欧州委員会のペーパーは、米欧のパートナーシップを再活性化することを目的としているが、中国の挑戦への対応も一つの柱であるとも読めるらしい。そこには、米欧は、「権威主義の諸国」と「閉鎖された経済」に対抗して、西側の価値を改めて主張する「グローバルな同盟」の中に吸収すべきことが示唆されているとのことであるが、そのことの意味は必ずしも明らかではない。
米欧間の違いには様々あるが、すべて「グローバルな同盟」に容易に吸収出来るものでもないだろう。米欧間にはビッグ・テック企業を対象とするデータ保護、競争政策、課税政策のような容易に発火点となり得る問題がある。
WTOの再生を含む貿易政策も調整を要する。米欧間で中国に対する一体的なアプローチを打ち出すにしても、この種の問題は避けて通れず、中国に対する一体的なアプローチの前提にすらなり得よう。

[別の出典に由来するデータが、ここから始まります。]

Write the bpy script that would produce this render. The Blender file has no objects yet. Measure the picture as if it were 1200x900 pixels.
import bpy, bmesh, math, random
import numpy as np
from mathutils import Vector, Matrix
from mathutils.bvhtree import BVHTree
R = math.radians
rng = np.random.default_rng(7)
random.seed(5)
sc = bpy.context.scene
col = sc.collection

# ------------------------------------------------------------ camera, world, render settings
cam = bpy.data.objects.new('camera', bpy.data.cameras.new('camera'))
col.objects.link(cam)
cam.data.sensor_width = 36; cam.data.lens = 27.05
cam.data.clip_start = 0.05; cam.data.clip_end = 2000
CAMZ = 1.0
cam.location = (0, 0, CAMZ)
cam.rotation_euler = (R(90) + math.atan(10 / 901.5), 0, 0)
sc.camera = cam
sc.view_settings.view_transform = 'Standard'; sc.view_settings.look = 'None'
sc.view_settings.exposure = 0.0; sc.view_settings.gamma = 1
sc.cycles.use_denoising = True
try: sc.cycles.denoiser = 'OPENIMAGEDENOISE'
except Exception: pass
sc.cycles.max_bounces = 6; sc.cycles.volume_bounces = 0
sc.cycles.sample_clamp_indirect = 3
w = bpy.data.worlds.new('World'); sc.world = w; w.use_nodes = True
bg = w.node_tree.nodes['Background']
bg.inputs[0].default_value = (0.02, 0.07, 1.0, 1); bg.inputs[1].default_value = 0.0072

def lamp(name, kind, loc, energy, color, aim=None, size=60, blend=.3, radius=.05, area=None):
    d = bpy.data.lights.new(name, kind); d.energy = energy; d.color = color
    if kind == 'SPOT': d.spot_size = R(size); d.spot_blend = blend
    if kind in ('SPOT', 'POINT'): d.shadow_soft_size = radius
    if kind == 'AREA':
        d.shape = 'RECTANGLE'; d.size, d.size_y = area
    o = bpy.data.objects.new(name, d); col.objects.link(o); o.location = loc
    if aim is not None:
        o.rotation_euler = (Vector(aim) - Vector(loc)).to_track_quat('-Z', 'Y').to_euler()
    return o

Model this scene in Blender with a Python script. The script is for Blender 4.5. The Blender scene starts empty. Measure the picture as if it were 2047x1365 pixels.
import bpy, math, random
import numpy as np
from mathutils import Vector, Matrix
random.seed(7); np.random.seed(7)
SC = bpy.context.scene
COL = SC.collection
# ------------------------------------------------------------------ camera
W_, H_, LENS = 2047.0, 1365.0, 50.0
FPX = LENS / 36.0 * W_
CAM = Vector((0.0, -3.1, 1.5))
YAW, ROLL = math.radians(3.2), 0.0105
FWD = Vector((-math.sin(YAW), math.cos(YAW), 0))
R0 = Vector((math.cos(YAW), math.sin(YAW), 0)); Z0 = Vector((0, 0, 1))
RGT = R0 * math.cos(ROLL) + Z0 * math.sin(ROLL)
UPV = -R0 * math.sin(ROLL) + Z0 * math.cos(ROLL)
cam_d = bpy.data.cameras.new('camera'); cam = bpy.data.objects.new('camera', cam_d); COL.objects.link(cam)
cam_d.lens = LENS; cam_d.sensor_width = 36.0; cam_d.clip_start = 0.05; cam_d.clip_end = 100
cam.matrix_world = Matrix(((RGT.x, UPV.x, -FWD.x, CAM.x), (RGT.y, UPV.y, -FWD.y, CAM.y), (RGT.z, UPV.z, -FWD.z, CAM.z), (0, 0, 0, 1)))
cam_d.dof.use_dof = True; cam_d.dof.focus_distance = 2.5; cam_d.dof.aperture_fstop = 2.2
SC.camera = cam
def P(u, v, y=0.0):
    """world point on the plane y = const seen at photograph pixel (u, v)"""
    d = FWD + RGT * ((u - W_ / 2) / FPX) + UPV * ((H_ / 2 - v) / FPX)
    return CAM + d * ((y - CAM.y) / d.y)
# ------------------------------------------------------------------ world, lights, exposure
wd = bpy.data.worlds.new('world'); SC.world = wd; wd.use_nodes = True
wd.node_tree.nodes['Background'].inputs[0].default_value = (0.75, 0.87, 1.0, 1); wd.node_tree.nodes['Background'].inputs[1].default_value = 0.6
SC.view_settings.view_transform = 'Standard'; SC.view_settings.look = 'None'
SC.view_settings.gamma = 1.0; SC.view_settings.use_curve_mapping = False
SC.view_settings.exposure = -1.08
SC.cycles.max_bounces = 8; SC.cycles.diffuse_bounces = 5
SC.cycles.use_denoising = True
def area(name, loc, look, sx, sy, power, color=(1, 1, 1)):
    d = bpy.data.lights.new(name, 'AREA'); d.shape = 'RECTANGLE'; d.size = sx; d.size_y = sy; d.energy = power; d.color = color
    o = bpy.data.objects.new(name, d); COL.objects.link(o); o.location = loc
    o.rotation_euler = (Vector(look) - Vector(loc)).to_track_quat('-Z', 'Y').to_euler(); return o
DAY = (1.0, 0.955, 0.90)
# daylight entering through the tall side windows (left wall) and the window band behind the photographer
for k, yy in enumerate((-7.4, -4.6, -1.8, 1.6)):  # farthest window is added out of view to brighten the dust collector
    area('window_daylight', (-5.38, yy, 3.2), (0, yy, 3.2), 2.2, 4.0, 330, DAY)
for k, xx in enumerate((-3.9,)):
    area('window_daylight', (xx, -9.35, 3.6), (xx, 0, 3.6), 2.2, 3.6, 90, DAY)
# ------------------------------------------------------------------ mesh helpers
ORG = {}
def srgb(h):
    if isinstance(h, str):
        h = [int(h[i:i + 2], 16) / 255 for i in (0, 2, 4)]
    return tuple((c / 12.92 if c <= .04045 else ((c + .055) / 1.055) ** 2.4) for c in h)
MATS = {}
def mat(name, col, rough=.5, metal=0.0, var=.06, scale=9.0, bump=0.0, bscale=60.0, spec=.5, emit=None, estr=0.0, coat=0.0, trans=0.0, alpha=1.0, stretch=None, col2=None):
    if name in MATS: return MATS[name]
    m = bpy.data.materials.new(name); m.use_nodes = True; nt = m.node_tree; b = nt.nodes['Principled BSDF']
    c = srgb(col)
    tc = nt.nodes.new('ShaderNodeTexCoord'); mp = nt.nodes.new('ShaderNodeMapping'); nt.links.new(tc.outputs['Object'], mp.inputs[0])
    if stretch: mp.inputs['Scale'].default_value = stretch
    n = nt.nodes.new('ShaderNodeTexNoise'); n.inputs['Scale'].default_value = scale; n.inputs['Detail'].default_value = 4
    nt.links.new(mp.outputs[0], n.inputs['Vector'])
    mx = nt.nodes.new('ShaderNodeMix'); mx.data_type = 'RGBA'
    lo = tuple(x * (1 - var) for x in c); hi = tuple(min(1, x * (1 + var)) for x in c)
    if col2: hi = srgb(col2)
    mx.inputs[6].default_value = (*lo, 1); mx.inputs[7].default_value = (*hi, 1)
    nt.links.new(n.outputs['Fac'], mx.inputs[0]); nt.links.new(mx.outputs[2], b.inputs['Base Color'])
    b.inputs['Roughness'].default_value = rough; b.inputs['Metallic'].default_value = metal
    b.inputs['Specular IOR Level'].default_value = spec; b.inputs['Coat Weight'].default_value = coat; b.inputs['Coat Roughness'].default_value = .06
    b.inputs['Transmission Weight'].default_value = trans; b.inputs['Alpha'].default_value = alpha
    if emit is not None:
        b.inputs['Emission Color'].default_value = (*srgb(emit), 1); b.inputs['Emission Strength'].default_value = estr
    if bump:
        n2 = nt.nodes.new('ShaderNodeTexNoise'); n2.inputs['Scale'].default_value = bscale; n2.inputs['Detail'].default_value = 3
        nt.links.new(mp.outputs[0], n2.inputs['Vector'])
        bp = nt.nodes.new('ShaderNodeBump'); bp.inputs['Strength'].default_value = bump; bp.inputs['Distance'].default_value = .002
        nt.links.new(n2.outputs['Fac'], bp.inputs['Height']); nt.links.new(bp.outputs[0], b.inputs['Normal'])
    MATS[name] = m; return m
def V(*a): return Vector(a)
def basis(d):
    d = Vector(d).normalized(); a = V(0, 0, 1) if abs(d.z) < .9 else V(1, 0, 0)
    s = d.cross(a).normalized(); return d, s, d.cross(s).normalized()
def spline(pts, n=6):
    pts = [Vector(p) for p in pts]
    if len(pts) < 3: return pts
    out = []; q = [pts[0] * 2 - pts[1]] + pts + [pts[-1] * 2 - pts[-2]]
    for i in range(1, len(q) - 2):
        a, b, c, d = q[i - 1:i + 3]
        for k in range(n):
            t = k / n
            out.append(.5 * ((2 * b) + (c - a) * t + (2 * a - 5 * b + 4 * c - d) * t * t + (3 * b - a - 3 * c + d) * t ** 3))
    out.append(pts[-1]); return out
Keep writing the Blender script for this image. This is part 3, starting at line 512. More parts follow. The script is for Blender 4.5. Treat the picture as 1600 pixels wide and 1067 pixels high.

一つ敢えて付け加えることがあるとすれば、「グローバルな同盟」を言うのなら、欧州は中国の挑戦を欧州という限られた戦場で受けて立つのではなく、視野をインド太平洋に広げることが求められるであろう。既に、フランスは2018年以来インド太平洋に対する関心を高めて来ている。ドイツは昨年9月にインド太平洋に対する政策指針を公表し、この地域でのグローバルな規範を擁護することにも関心を表明した。更に去る11月13日、オランダもこの地域に対する戦略を公表したが、「自由で開かれたインド太平洋」というビジョンの拡散は歓迎すべき傾向である。